Think of it as a case study in "design/tweak your game system for the kind of game you want to run on it", I guess. You can run sci-fi on a 5e-like system, but you can't just reskin the classes and have everything else be the same, you need to make fundamental changes to the system to make it fit. Those changes aren't particularly difficult to make, though, and the fact WotC isn't remixing the core D&D system into other genres even though there's clearly great demand for them shows to me how out of touch they are.
 
Those changes aren't particularly difficult to make, though, and the fact WotC isn't remixing the core D&D system into other genres even though there's clearly great demand for them shows to me how out of touch they are.
It's especially wild considering how half baked 5e really is that they wouldn't use it as the basis for a more fleshed out system. But then again WoTC is probably just chasing the "Mass Market Appeal" dragon to the point where they refuse to make anything even remotely niche.
 
Dice Scum reviews Lancer tonight. Let's see if we can teach our resident salt golem to enjoy the rules of a more minis focused/tactical combat game.

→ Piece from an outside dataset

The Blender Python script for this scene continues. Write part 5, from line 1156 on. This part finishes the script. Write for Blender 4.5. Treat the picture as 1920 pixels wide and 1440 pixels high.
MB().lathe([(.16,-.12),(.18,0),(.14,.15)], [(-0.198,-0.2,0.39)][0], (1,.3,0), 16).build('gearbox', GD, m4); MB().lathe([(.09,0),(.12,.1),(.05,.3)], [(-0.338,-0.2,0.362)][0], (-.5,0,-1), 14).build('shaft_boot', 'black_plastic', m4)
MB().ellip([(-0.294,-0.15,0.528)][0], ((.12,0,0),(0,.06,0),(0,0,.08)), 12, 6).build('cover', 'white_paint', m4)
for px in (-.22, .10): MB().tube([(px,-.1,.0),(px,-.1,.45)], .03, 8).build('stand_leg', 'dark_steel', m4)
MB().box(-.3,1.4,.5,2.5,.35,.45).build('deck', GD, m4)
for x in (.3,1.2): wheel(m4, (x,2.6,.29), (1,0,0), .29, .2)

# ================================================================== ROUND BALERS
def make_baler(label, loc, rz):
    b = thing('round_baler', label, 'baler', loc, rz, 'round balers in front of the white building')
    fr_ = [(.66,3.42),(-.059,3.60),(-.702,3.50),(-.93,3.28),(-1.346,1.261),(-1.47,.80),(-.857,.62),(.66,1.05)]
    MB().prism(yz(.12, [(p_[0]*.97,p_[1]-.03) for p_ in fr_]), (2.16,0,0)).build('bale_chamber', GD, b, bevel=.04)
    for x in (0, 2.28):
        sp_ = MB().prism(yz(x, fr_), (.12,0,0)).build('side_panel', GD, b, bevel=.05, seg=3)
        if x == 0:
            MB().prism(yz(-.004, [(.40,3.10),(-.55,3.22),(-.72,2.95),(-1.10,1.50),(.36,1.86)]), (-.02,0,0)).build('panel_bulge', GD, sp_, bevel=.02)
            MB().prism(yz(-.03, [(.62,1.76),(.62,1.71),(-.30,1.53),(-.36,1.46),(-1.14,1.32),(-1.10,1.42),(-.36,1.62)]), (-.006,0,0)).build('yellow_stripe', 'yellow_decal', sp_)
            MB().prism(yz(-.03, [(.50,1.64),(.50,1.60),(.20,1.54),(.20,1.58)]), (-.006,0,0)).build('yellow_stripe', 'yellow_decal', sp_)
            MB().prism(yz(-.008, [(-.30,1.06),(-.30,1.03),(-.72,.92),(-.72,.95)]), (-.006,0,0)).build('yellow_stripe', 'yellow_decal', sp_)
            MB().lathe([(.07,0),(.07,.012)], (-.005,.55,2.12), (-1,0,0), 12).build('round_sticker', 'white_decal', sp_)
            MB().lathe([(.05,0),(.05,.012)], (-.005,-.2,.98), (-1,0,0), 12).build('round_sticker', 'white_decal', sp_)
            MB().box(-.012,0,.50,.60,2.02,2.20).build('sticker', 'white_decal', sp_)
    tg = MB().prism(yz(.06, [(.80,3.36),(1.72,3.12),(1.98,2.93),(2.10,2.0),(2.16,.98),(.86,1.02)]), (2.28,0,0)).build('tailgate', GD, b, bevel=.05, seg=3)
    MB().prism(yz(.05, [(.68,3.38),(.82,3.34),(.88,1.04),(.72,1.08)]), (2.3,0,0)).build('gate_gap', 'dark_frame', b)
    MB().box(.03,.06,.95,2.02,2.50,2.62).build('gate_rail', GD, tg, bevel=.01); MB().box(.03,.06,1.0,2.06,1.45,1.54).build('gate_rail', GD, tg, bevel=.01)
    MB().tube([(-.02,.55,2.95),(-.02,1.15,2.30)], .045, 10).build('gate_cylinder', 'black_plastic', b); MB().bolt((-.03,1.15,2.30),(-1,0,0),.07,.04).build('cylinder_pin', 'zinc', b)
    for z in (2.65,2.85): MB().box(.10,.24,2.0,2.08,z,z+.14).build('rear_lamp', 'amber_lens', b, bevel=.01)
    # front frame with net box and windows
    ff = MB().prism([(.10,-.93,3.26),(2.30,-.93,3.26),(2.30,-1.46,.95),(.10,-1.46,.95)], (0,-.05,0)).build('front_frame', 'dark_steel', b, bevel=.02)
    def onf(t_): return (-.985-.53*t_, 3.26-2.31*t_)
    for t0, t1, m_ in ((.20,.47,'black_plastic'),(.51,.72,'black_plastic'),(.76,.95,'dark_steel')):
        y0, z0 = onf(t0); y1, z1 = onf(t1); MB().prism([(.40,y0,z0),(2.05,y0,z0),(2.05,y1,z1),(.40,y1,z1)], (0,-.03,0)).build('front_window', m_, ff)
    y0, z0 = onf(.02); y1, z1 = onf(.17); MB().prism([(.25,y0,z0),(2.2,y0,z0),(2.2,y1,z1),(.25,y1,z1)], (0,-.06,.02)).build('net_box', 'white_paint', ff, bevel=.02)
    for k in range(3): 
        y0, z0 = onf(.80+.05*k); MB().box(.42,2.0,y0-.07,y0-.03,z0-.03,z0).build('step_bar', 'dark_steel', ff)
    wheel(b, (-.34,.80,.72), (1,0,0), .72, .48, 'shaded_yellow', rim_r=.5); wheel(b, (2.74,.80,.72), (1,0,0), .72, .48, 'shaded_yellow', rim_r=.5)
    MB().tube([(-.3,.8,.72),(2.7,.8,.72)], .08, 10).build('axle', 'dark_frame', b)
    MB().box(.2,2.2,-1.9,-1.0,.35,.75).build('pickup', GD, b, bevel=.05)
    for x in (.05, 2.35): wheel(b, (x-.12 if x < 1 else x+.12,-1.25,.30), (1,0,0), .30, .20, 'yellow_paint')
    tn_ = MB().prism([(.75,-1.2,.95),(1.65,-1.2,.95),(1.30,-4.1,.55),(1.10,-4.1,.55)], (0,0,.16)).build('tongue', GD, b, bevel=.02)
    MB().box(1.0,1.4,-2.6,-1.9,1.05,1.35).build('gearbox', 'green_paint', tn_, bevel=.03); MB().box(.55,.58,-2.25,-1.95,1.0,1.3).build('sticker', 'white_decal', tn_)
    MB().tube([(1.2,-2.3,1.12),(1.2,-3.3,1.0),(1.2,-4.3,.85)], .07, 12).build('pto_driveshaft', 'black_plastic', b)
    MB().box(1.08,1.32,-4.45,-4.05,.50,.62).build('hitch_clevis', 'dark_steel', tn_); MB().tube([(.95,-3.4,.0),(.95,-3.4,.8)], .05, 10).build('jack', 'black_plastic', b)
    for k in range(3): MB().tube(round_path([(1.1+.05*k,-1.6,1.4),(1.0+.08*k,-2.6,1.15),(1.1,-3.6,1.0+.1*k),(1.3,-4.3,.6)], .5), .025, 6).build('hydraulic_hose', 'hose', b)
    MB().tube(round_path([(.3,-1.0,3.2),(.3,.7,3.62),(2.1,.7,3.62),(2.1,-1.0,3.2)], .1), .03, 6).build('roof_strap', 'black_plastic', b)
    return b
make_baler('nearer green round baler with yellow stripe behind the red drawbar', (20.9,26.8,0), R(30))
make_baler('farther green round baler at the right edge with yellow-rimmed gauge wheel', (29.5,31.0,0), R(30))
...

https://youtube.com/watch?v=RjsiLjGYGXU
It isn't going to work specifically because I just intrinsically don't fuck with the setting. Something about Mechs and Eldritch horror just clashes with my tastes.

I also just think the game is busted and overrated tbh, given you need to tweak and ignore the base rules to get anything out of it.
 
That makes me think of PF2 and how training in skills gives you access to abilities, while taking skill feats either grants additional abilities or modifies existing ones.
My biggest peeve is the billions of feats, and clases, and how every single class becomes a spellcaster with specific kits, etc...
As I got older, I started to enjoy more freeform or simpler systems. I'm also designing my own, based on dice pools, but that's another story.


What really woke me up to the fact I got burnt out on PF1 and 3.5 was the fact I discovered Mork Borg, and the entire indie RPG scene, that actually prioritized fun over rules.